I’m going to let you in on a little secret (okay, maybe it’s not such a secret): for the better part of the past decade, I’ve been fascinated with arts philanthropy. Ever since I was a low-level staffer in the development department of the American Music Center, I wanted to know why grantmakers made the decisions they did. Did they know what it was like to be on the ground, trying to get people to come to your show, trying to make a fledgling venture work? Did they see even a tiny fraction of their applicants’ concerts, events, and exhibitions? Did they care that their decisions might make a genuine difference in the ability of my organization to do its work? That someone’s job might even hang in the balance? Or for that matter, an artist’s career?

The sense of mystery that I felt was only exacerbated by the shroud of secrecy that the world of arts philanthropy continues to draw over itself. Some of our nation’s largest arts funders are among its least transparent. I just got back from the Grantmakers in the Arts Conference, the only annual national gathering of arts philanthropists of all stripes, which is still largely closed to non-grantmakers and this year discontinued its recent practice of inviting bloggers to report on the proceedings from within.

So I thought it was notable when I was invited to participate on a grant panel that eschews this behind-closed-doors approach. Cuyahoga Arts and Culture, the major government instrument for supporting the arts in Cleveland and its suburbs, was formed several years ago through a voter-passed tax levy on the sale of cigarettes. Like many grantmakers, especially government funders, CAC uses a panel of outside experts to help adjudicate applications, rather than handling those decisions at the staff level. A key feature of CAC’s panel process is that it is open to the public. Starting this morning at 10am Eastern time and continuing through 5pm tomorrow, I will be in a room at PlayhouseSquare’s Idea Center along with my six fellow panelists, CAC program staff – and an unknown number of members of the public, including the representatives from the very organizations we’re evaluating. The audience is not allowed to participate in the discussion itself, but they are invited to answer questions posed from the stage and correct “objective misinformation” presented by the panelists – so if any of us do a poor job reading an application, we’re not likely to get away with it.

While this public panel is not unique in the arts (the San Francisco Arts Commission has a similar process for its Cultural Equity Grants program), as far as I know, CAC’s is the only one that can be followed remotely, from anywhere in the world, via live stream. So I’m inviting you, dear Createquity reader, to join me in this rare, public glimpse into a real live grantmaking session. The 64 proposals I’m reviewing are part of the Project Support II group, which means they are all requests for $5,000 or less and come from a wide range of organizations, including some very small and grassroots entities. If that sounds like the kind of grant you often find yourself applying for, I think this could be an particularly educational experience. I’d be interested to hear your thoughts, either here or – hell, let’s create a hashtag – #CuyArtsC. (This is chosen to match the official CAC Twitter account, which posts updates throughout the day regarding the progress of the panel.)

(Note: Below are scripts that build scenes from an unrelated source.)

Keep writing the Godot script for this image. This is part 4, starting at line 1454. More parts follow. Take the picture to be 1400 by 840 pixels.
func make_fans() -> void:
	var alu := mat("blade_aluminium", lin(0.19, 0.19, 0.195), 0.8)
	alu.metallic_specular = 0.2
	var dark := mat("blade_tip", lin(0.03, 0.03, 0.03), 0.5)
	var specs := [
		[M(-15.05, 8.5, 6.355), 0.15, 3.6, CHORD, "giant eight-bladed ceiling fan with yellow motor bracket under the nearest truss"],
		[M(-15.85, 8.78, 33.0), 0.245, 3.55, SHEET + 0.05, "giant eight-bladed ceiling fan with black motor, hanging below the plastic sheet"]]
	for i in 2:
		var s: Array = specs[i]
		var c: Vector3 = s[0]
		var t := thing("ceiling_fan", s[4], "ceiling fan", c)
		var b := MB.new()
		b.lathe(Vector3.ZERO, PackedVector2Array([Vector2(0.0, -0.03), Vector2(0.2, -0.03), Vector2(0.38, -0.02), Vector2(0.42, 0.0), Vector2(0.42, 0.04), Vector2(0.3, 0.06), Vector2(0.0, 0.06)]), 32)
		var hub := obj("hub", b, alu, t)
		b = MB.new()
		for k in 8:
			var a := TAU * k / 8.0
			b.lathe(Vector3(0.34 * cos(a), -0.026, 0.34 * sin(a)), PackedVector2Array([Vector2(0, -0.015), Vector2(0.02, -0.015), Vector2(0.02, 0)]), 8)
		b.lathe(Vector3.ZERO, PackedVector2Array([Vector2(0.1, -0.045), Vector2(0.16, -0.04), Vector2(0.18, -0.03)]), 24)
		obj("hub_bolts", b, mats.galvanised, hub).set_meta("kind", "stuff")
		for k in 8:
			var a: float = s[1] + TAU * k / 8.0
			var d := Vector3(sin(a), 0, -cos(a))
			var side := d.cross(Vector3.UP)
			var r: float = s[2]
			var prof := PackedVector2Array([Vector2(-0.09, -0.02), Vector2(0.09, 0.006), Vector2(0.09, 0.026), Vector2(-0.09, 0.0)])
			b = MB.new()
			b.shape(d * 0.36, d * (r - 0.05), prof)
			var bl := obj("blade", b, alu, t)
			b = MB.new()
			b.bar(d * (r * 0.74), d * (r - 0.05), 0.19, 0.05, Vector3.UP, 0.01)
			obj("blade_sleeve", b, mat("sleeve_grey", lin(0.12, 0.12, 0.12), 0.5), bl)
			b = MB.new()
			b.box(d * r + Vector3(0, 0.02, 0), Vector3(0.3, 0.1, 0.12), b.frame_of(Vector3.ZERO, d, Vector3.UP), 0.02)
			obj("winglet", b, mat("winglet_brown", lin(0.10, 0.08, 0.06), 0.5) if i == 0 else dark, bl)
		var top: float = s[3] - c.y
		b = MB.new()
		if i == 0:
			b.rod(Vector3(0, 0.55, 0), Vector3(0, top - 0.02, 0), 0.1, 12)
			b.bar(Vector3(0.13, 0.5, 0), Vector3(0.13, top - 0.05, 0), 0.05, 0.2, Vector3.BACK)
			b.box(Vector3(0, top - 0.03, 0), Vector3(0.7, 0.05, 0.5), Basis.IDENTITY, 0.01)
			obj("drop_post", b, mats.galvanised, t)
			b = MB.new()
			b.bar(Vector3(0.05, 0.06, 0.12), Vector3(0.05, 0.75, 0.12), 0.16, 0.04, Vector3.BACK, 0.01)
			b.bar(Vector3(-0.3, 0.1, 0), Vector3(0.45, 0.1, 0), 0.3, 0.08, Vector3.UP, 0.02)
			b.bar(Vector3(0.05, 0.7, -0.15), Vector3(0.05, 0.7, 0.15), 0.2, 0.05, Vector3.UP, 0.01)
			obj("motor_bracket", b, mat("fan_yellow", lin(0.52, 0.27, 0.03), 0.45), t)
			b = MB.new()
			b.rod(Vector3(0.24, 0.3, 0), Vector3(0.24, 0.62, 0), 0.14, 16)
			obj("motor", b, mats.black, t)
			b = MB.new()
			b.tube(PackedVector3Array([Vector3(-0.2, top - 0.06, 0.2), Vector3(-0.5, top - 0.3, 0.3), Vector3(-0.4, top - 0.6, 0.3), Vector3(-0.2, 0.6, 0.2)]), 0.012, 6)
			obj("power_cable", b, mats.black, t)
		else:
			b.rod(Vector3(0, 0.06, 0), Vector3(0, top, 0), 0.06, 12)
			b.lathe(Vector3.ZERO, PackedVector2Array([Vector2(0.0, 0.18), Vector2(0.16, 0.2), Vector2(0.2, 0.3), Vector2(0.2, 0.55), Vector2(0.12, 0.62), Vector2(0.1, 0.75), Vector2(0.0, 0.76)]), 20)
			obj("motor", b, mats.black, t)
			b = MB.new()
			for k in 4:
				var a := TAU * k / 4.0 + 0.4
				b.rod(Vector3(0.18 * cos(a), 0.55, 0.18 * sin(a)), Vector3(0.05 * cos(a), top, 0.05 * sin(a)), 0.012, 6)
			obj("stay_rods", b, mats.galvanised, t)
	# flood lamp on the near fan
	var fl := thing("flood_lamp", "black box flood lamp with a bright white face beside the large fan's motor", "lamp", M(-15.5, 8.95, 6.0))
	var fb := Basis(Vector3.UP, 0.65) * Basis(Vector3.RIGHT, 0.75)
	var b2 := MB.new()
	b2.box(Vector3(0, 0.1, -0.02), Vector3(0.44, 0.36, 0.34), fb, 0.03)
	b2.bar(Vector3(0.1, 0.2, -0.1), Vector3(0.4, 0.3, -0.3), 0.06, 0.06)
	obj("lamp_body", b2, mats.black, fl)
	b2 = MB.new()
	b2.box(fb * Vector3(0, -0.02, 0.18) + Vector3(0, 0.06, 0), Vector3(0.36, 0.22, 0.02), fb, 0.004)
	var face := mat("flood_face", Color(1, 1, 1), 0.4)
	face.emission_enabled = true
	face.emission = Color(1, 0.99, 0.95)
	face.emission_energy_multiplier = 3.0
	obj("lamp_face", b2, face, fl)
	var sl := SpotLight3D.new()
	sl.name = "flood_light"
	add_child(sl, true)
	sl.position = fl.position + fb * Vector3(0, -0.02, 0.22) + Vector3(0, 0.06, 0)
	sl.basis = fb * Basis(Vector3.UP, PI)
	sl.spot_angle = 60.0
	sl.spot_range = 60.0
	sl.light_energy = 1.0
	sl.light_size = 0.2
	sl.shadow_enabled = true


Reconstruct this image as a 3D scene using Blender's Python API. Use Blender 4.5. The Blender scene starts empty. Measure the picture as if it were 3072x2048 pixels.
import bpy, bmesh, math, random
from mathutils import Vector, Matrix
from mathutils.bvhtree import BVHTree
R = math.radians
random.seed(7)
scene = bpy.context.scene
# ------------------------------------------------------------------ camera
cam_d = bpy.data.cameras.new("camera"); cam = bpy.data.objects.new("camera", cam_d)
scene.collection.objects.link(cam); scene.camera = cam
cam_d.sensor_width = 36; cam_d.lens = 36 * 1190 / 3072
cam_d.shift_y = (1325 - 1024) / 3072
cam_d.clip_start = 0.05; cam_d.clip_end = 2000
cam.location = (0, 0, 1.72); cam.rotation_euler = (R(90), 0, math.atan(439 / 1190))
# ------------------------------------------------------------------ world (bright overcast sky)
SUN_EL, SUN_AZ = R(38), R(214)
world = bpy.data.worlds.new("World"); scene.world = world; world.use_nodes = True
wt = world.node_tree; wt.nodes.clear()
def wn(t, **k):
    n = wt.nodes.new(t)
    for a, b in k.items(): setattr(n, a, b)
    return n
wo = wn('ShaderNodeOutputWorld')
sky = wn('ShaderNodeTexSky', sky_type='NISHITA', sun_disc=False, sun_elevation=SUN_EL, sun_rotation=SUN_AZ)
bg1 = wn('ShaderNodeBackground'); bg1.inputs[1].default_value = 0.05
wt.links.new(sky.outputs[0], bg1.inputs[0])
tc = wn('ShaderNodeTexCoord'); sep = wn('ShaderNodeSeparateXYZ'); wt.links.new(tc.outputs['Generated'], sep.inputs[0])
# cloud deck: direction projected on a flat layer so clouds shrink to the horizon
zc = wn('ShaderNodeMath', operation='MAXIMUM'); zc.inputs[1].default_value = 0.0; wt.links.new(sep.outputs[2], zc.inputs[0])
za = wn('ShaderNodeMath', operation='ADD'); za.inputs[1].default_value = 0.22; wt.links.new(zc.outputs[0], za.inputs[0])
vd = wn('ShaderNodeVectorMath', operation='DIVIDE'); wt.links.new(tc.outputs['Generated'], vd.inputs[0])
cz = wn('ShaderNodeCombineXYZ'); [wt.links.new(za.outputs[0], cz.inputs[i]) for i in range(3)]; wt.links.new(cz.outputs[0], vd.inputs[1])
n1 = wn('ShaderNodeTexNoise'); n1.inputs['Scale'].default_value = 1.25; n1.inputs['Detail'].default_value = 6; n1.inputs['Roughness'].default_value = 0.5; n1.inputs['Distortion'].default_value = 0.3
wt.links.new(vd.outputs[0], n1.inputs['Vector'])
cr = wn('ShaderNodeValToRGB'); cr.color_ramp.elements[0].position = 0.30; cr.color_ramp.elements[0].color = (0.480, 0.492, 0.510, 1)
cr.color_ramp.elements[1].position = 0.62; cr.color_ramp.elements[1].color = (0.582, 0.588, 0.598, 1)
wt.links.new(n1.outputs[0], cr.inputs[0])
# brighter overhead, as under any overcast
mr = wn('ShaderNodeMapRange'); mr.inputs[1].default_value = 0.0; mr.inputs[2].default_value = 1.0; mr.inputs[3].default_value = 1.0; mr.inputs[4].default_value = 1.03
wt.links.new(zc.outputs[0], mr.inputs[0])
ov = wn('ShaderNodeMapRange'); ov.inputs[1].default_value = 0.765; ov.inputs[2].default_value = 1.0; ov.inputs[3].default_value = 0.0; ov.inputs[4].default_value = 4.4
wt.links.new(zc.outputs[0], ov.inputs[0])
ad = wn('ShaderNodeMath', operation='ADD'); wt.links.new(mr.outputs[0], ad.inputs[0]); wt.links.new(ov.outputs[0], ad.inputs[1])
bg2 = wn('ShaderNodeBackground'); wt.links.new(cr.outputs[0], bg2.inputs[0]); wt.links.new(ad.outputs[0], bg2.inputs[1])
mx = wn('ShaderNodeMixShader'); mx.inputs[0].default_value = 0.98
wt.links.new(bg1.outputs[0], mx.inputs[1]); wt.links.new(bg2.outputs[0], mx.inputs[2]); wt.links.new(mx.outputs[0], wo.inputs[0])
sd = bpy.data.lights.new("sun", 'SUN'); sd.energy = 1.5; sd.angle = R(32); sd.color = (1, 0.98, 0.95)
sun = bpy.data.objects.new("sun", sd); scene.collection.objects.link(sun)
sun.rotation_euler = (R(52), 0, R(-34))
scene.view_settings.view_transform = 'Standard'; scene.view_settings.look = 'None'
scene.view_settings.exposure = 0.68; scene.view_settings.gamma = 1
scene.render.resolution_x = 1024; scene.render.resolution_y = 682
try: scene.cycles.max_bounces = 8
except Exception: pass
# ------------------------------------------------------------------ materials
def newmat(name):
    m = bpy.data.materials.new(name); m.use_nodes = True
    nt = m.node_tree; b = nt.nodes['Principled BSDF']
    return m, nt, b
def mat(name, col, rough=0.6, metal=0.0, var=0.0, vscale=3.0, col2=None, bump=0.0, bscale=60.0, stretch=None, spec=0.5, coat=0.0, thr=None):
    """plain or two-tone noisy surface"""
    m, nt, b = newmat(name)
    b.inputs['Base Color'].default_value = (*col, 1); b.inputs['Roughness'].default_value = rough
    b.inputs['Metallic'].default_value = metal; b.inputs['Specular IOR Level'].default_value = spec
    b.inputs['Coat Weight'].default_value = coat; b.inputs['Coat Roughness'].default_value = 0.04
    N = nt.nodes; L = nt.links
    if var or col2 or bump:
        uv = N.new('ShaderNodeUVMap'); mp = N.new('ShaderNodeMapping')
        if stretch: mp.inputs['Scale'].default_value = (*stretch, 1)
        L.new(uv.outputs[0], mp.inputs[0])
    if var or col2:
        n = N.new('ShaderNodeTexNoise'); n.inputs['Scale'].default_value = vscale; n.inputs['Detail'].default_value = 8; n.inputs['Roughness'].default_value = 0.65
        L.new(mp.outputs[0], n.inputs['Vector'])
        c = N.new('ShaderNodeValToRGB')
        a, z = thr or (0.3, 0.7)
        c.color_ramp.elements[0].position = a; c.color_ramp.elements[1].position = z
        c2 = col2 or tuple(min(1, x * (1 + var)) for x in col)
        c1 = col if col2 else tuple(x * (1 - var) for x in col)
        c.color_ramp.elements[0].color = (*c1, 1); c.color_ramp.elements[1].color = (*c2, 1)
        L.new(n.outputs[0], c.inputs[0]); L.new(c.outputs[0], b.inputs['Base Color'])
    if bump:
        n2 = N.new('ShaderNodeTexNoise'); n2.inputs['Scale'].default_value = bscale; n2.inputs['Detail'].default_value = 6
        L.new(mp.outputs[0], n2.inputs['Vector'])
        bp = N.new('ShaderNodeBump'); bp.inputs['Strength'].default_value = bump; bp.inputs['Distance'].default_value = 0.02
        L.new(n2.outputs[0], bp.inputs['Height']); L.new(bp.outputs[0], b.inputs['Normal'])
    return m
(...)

  • I recently attended a similar process hosted by the Colorado Creative Industries on behalf of one of my clients. It was very informative. Seeing what resonated with people unfamiliar with our organization, what we could strengthen and clarify, and what we had achieved that stood out as particularly noteworthy to the panel was highly valuable and will help us in future proposals. And we got the grant too- which was much appreciated!

    Thanks for letting people know that this is happening more and more often. It is can seem like an “ify” thing to take a day or half of a day out of your busy schedule to do- but it is worth it!

    • Thanks, Mari – I wasn’t aware that Colorado Creative Industries also had a public process. Appreciate the tip!